All are invited to enjoy a beautiful Sunday afternoon of music when award-winning pianist/composer Karen Walwyn, comes to campus as part of the Chestnut Hill College Steinway Artist Series.

Walwyn, a concert pianist, composer and an Albany Recording Artist, is the first female African American pianist/ composer to receive the Steinway Artist Award.

As a Composer, she received the Global Award: Gold Medal -Award of Excellence for her recording of her composition entitled Reflections on 9/11. Robert Schulslaper of Fanfare Magazine wrote: “Imaginatively conceived and executed, it both disturbingly transposes the catastrophe into appropriately cataclysmic sound and artistically suggests the aftermath’s lingering sense of numbing devastation.” The demand for concerts of this seven-movement ‘tour de force’ continuously carries her across the nation for command performances, which was first premiered in full at the Kennedy Center in Washington, D.C.

As a Mellon Faculty Fellow at the John Hope Franklin Institute, Duke University, Walwyn composed her debut choral work entitled Of Dance & Struggle: A Musical Tribute on the Life of Nelson Mandela, (Choir/Solo Piano/African Percussion) commissioned and performed by the Elon University Chorale under the direction of Dr. Gerald Knight. It has been heralded by the South African Embassy in Washington, D.C. as “a monumental work for our beloved president, Nelson Mandela.”

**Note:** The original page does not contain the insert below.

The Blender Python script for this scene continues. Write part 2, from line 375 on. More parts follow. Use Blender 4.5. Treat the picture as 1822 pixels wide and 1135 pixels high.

Dr. Walwyn, Area Coordinator of Keyboard Studies at Howard University, is in constant concert demand nationally and internationally for both her repertoire from Frédéric Chopin to Florence Price, as well as for performances of her own works for solo piano, choir and instrumental ensemble. Some recent concerts include appearances in Johannesburg, South Africa; Barcelona, Spain; Tenerife, Canary Islands; Salzburg, Austria; London, England; and Nice, France. Nationally, Walwyn has performed throughout the contiguous United States, Hawaii, West Indies and the Virgin Islands.